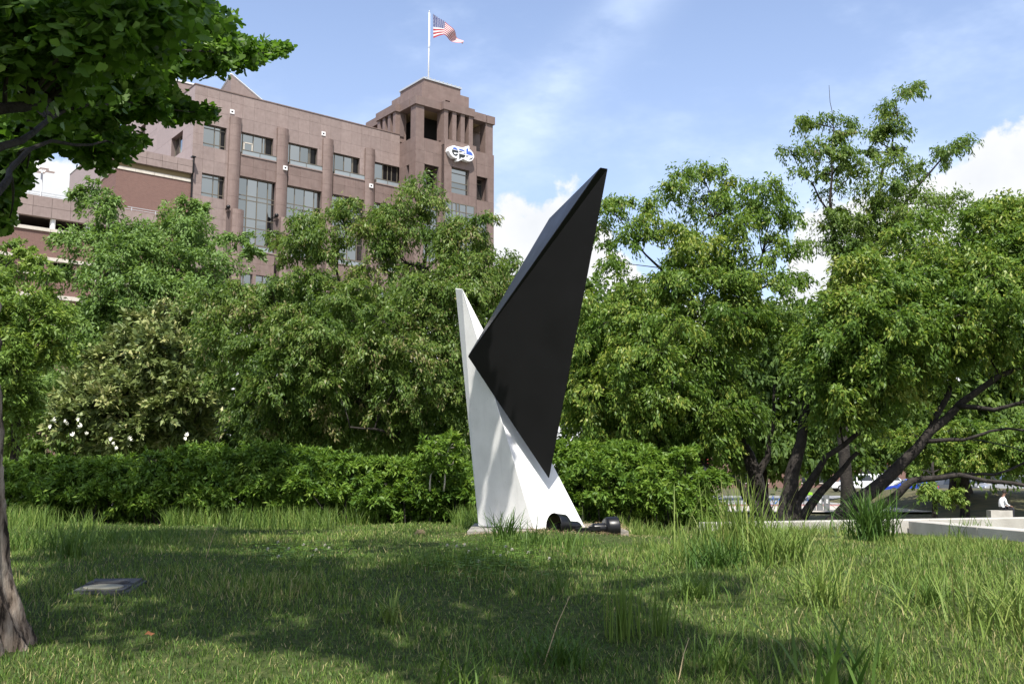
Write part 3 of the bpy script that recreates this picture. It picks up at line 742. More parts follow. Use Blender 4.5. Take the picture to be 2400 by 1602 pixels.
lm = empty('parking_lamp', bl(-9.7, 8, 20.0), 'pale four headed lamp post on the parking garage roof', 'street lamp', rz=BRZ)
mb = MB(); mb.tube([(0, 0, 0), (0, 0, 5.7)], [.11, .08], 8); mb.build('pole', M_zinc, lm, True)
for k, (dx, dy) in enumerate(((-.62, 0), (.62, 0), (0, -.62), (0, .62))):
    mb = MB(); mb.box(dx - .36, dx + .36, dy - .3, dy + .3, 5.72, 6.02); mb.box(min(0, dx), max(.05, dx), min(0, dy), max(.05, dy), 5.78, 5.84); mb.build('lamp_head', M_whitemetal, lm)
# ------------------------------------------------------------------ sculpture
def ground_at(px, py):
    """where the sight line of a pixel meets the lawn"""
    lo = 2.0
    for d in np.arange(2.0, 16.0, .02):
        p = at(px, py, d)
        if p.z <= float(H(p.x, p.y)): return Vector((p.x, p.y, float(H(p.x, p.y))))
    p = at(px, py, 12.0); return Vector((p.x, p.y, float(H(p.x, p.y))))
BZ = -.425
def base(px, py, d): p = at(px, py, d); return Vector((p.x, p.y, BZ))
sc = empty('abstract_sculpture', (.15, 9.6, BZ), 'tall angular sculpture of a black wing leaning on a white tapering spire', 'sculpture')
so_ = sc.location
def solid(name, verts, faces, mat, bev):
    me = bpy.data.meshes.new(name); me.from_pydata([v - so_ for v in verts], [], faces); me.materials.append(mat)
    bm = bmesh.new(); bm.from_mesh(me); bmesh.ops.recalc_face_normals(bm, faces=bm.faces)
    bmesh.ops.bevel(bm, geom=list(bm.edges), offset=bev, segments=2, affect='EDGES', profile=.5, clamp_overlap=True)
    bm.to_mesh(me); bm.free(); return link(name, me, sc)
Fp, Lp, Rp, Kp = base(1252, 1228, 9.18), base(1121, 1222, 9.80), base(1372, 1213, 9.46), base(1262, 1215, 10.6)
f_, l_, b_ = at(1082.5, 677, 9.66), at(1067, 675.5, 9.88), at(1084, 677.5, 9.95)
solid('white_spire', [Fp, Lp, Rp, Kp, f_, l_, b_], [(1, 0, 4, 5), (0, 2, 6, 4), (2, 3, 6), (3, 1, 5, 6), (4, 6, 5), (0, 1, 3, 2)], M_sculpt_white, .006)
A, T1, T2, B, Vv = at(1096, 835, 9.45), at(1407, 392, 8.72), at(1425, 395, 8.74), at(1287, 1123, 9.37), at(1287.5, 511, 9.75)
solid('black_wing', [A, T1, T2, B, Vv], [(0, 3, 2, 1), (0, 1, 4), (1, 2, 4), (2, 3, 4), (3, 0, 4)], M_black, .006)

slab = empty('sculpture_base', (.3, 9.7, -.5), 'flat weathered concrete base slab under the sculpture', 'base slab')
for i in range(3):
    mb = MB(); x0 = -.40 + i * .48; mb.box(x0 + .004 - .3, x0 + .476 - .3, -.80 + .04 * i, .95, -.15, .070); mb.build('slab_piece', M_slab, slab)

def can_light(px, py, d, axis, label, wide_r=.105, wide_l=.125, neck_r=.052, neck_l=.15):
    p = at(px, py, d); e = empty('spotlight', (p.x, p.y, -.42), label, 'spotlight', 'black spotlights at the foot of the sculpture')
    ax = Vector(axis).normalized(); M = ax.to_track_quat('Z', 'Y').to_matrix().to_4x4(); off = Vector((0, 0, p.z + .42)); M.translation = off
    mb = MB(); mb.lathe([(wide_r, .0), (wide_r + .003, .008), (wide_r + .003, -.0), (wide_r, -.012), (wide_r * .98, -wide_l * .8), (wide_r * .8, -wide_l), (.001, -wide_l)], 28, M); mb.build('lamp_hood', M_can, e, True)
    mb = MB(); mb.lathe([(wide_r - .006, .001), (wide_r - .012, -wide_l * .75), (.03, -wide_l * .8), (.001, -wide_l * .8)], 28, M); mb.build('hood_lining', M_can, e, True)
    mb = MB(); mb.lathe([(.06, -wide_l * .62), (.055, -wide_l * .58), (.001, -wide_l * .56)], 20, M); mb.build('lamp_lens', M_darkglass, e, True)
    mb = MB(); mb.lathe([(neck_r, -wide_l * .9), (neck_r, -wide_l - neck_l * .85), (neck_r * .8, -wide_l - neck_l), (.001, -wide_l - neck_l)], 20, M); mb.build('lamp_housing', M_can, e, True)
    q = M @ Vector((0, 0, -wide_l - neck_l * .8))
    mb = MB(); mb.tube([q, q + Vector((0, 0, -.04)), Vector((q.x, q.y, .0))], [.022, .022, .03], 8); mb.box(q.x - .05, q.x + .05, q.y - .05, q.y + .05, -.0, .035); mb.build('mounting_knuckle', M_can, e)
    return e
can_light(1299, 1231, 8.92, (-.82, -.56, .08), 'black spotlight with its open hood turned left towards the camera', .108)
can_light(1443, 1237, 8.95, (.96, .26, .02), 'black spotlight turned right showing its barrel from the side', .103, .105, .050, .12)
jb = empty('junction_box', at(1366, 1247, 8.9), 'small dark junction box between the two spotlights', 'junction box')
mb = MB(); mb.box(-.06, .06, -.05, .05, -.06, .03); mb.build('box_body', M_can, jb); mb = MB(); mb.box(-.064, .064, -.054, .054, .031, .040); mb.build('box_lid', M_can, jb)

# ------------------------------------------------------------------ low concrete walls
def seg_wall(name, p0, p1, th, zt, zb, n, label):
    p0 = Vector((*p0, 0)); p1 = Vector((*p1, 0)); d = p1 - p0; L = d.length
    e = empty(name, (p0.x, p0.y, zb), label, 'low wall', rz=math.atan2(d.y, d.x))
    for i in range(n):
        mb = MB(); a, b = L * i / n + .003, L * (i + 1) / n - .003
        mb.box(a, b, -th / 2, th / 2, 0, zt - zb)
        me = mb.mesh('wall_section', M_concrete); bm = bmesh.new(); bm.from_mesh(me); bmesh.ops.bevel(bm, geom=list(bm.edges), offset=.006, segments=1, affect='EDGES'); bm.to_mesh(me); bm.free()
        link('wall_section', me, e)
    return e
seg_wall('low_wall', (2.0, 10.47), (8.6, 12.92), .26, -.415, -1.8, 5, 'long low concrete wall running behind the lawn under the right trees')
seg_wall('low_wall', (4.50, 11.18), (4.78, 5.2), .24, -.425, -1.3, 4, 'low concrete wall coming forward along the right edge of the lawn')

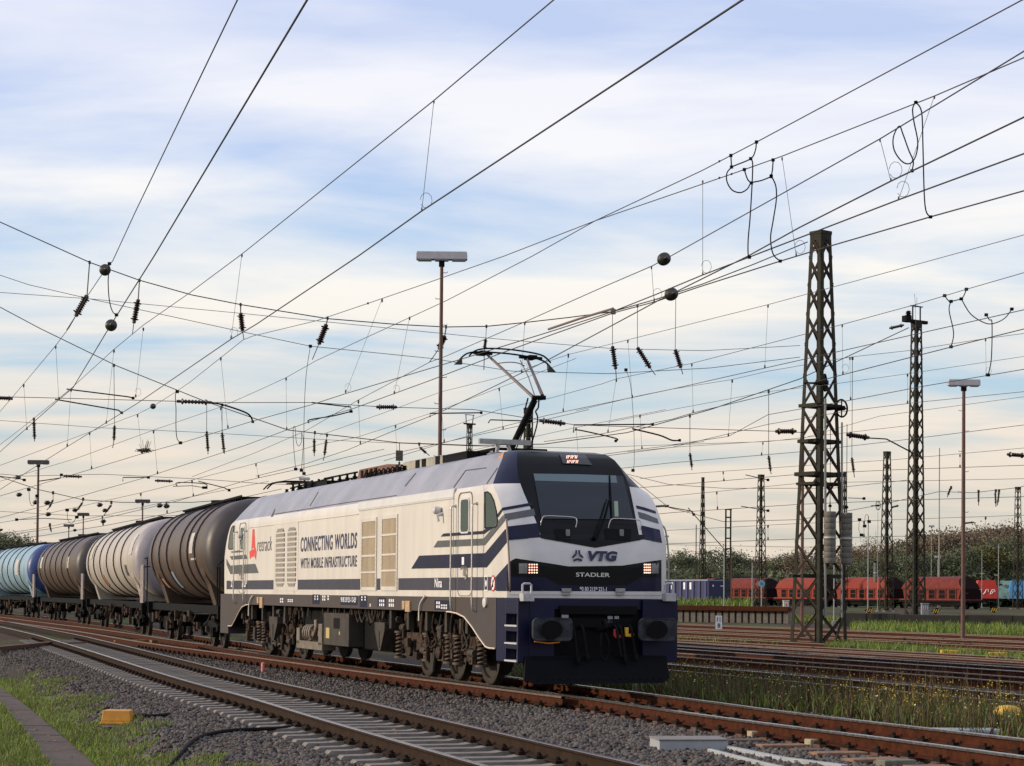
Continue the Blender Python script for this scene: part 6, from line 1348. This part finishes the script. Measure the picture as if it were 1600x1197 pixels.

====

→ Exercise description
Repeat the material above verbatim. Leave the pictures behind.

→ Complete output
Write part 3 of the bpy script that recreates this picture. It picks up at line 742. More parts follow. Use Blender 4.5. Take the picture to be 2400 by 1602 pixels.
lm = empty('parking_lamp', bl(-9.7, 8, 20.0), 'pale four headed lamp post on the parking garage roof', 'street lamp', rz=BRZ)
mb = MB(); mb.tube([(0, 0, 0), (0, 0, 5.7)], [.11, .08], 8); mb.build('pole', M_zinc, lm, True)
for k, (dx, dy) in enumerate(((-.62, 0), (.62, 0), (0, -.62), (0, .62))):
    mb = MB(); mb.box(dx - .36, dx + .36, dy - .3, dy + .3, 5.72, 6.02); mb.box(min(0, dx), max(.05, dx), min(0, dy), max(.05, dy), 5.78, 5.84); mb.build('lamp_head', M_whitemetal, lm)
# ------------------------------------------------------------------ sculpture
def ground_at(px, py):
    """where the sight line of a pixel meets the lawn"""
    lo = 2.0
    for d in np.arange(2.0, 16.0, .02):
        p = at(px, py, d)
        if p.z <= float(H(p.x, p.y)): return Vector((p.x, p.y, float(H(p.x, p.y))))
    p = at(px, py, 12.0); return Vector((p.x, p.y, float(H(p.x, p.y))))
BZ = -.425
def base(px, py, d): p = at(px, py, d); return Vector((p.x, p.y, BZ))
sc = empty('abstract_sculpture', (.15, 9.6, BZ), 'tall angular sculpture of a black wing leaning on a white tapering spire', 'sculpture')
so_ = sc.location
def solid(name, verts, faces, mat, bev):
    me = bpy.data.meshes.new(name); me.from_pydata([v - so_ for v in verts], [], faces); me.materials.append(mat)
    bm = bmesh.new(); bm.from_mesh(me); bmesh.ops.recalc_face_normals(bm, faces=bm.faces)
    bmesh.ops.bevel(bm, geom=list(bm.edges), offset=bev, segments=2, affect='EDGES', profile=.5, clamp_overlap=True)
    bm.to_mesh(me); bm.free(); return link(name, me, sc)
Fp, Lp, Rp, Kp = base(1252, 1228, 9.18), base(1121, 1222, 9.80), base(1372, 1213, 9.46), base(1262, 1215, 10.6)
f_, l_, b_ = at(1082.5, 677, 9.66), at(1067, 675.5, 9.88), at(1084, 677.5, 9.95)
solid('white_spire', [Fp, Lp, Rp, Kp, f_, l_, b_], [(1, 0, 4, 5), (0, 2, 6, 4), (2, 3, 6), (3, 1, 5, 6), (4, 6, 5), (0, 1, 3, 2)], M_sculpt_white, .006)
A, T1, T2, B, Vv = at(1096, 835, 9.45), at(1407, 392, 8.72), at(1425, 395, 8.74), at(1287, 1123, 9.37), at(1287.5, 511, 9.75)
solid('black_wing', [A, T1, T2, B, Vv], [(0, 3, 2, 1), (0, 1, 4), (1, 2, 4), (2, 3, 4), (3, 0, 4)], M_black, .006)

slab = empty('sculpture_base', (.3, 9.7, -.5), 'flat weathered concrete base slab under the sculpture', 'base slab')
for i in range(3):
    mb = MB(); x0 = -.40 + i * .48; mb.box(x0 + .004 - .3, x0 + .476 - .3, -.80 + .04 * i, .95, -.15, .070); mb.build('slab_piece', M_slab, slab)

def can_light(px, py, d, axis, label, wide_r=.105, wide_l=.125, neck_r=.052, neck_l=.15):
    p = at(px, py, d); e = empty('spotlight', (p.x, p.y, -.42), label, 'spotlight', 'black spotlights at the foot of the sculpture')
    ax = Vector(axis).normalized(); M = ax.to_track_quat('Z', 'Y').to_matrix().to_4x4(); off = Vector((0, 0, p.z + .42)); M.translation = off
    mb = MB(); mb.lathe([(wide_r, .0), (wide_r + .003, .008), (wide_r + .003, -.0), (wide_r, -.012), (wide_r * .98, -wide_l * .8), (wide_r * .8, -wide_l), (.001, -wide_l)], 28, M); mb.build('lamp_hood', M_can, e, True)
    mb = MB(); mb.lathe([(wide_r - .006, .001), (wide_r - .012, -wide_l * .75), (.03, -wide_l * .8), (.001, -wide_l * .8)], 28, M); mb.build('hood_lining', M_can, e, True)
    mb = MB(); mb.lathe([(.06, -wide_l * .62), (.055, -wide_l * .58), (.001, -wide_l * .56)], 20, M); mb.build('lamp_lens', M_darkglass, e, True)
    mb = MB(); mb.lathe([(neck_r, -wide_l * .9), (neck_r, -wide_l - neck_l * .85), (neck_r * .8, -wide_l - neck_l), (.001, -wide_l - neck_l)], 20, M); mb.build('lamp_housing', M_can, e, True)
    q = M @ Vector((0, 0, -wide_l - neck_l * .8))
    mb = MB(); mb.tube([q, q + Vector((0, 0, -.04)), Vector((q.x, q.y, .0))], [.022, .022, .03], 8); mb.box(q.x - .05, q.x + .05, q.y - .05, q.y + .05, -.0, .035); mb.build('mounting_knuckle', M_can, e)
    return e
can_light(1299, 1231, 8.92, (-.82, -.56, .08), 'black spotlight with its open hood turned left towards the camera', .108)
can_light(1443, 1237, 8.95, (.96, .26, .02), 'black spotlight turned right showing its barrel from the side', .103, .105, .050, .12)
jb = empty('junction_box', at(1366, 1247, 8.9), 'small dark junction box between the two spotlights', 'junction box')
mb = MB(); mb.box(-.06, .06, -.05, .05, -.06, .03); mb.build('box_body', M_can, jb); mb = MB(); mb.box(-.064, .064, -.054, .054, .031, .040); mb.build('box_lid', M_can, jb)

# ------------------------------------------------------------------ low concrete walls
def seg_wall(name, p0, p1, th, zt, zb, n, label):
    p0 = Vector((*p0, 0)); p1 = Vector((*p1, 0)); d = p1 - p0; L = d.length
    e = empty(name, (p0.x, p0.y, zb), label, 'low wall', rz=math.atan2(d.y, d.x))
    for i in range(n):
        mb = MB(); a, b = L * i / n + .003, L * (i + 1) / n - .003
        mb.box(a, b, -th / 2, th / 2, 0, zt - zb)
        me = mb.mesh('wall_section', M_concrete); bm = bmesh.new(); bm.from_mesh(me); bmesh.ops.bevel(bm, geom=list(bm.edges), offset=.006, segments=1, affect='EDGES'); bm.to_mesh(me); bm.free()
        link('wall_section', me, e)
    return e
seg_wall('low_wall', (2.0, 10.47), (8.6, 12.92), .26, -.415, -1.8, 5, 'long low concrete wall running behind the lawn under the right trees')
seg_wall('low_wall', (4.50, 11.18), (4.78, 5.2), .24, -.425, -1.3, 4, 'low concrete wall coming forward along the right edge of the lawn')

Continue the Blender Python script for this scene: part 6, from line 1348. This part finishes the script. Measure the picture as if it were 1600x1197 pixels.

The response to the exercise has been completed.